## Set exercise
Retype each line of the listing below, from the first through the one holding "scn.view_settings.look='None'", with no other lines.

## Information shown
------
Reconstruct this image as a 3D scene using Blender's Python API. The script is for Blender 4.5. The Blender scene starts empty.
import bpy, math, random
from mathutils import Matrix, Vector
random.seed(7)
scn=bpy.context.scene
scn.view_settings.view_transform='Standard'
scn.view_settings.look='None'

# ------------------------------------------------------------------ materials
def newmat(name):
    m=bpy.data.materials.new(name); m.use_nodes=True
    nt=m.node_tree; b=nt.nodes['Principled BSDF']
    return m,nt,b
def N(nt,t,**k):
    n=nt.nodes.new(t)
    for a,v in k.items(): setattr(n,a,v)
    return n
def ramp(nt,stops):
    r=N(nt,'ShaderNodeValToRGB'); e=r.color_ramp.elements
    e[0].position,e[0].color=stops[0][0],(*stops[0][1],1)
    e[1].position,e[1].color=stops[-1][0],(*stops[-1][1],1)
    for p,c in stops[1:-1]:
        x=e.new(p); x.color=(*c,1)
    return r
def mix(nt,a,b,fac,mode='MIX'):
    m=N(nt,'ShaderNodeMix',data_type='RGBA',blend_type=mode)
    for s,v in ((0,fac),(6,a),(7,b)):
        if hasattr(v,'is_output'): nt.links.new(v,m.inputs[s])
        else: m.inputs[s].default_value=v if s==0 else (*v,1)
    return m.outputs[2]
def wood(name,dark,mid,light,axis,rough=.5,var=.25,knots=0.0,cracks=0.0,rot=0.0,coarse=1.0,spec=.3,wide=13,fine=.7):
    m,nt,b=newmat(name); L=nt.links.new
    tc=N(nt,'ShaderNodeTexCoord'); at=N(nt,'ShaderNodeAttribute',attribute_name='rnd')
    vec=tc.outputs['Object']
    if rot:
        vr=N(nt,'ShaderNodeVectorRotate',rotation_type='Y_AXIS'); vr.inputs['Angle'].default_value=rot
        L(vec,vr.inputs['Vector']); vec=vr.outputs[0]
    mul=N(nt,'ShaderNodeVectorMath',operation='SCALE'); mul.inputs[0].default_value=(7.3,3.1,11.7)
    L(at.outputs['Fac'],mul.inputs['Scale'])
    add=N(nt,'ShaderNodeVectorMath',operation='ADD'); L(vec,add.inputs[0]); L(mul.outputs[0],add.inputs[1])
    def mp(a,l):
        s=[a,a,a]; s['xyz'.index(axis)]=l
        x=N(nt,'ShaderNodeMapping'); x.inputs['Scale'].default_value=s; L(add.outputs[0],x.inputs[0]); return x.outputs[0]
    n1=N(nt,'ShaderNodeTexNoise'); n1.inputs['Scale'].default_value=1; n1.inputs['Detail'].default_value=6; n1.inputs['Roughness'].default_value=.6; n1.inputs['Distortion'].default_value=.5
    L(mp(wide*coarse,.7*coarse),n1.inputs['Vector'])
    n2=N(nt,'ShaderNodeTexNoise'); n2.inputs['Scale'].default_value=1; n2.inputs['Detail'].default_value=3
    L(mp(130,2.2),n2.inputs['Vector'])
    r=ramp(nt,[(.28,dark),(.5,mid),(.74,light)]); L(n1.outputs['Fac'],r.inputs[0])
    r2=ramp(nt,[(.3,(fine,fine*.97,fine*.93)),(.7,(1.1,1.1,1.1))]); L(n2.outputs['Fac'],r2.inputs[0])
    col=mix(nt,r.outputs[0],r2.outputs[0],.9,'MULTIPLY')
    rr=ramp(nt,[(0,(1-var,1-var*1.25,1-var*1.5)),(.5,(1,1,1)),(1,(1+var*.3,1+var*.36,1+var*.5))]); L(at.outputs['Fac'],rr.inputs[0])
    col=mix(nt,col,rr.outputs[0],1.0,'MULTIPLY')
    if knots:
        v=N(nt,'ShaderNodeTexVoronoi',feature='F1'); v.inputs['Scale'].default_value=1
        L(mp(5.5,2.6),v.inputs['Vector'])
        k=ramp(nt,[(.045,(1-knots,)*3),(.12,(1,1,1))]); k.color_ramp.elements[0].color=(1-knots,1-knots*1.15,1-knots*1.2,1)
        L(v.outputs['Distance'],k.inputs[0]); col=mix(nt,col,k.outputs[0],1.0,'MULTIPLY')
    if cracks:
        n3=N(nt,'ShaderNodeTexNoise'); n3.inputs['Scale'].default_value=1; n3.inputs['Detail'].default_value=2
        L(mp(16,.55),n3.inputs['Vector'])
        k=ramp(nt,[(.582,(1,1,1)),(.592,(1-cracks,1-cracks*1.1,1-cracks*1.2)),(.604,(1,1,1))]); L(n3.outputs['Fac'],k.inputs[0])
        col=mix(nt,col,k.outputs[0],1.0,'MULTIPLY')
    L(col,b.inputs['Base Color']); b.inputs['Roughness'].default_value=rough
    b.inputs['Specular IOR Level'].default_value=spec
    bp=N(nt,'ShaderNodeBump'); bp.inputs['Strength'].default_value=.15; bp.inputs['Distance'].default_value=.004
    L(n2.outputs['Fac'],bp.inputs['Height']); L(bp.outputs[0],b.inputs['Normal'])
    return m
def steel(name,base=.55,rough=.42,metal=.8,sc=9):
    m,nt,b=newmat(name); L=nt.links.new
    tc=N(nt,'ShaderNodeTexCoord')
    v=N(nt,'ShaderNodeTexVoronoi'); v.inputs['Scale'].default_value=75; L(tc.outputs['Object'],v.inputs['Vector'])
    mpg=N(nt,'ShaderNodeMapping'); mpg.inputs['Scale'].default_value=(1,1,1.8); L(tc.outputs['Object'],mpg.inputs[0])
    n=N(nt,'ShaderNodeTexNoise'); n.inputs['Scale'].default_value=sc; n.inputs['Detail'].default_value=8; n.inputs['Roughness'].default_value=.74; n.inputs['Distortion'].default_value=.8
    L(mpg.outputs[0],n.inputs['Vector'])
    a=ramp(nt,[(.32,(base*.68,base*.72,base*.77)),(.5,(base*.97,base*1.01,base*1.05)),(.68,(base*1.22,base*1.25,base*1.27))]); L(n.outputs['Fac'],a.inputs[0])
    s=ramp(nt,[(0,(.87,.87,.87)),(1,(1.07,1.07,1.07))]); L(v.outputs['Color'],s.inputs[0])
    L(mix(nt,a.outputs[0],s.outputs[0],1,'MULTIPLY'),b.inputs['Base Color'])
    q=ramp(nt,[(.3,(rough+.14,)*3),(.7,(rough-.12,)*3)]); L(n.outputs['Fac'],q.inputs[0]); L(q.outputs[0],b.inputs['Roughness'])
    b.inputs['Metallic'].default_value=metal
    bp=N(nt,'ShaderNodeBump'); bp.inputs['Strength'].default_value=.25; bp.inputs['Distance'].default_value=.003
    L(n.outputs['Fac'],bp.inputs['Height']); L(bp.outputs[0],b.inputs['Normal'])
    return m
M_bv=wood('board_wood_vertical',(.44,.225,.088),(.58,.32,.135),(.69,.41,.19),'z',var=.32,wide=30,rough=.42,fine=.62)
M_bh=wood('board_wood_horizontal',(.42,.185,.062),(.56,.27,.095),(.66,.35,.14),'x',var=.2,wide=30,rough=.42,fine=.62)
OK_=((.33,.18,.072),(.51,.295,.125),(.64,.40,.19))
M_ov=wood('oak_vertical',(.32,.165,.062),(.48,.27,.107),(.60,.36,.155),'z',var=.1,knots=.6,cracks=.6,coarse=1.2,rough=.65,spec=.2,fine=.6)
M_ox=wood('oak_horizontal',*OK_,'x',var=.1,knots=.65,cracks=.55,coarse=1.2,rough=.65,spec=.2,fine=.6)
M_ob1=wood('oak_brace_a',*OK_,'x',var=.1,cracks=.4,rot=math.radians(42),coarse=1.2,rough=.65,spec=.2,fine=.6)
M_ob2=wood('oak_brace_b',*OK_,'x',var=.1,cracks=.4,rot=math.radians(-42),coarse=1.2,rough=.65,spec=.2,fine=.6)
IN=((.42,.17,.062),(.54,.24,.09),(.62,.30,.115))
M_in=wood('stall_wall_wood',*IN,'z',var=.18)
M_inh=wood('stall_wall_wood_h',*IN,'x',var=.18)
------
## Full solution
Reconstruct this image as a 3D scene using Blender's Python API. The script is for Blender 4.5. The Blender scene starts empty.
import bpy, math, random
from mathutils import Matrix, Vector
random.seed(7)
scn=bpy.context.scene
scn.view_settings.view_transform='Standard'
scn.view_settings.look='None'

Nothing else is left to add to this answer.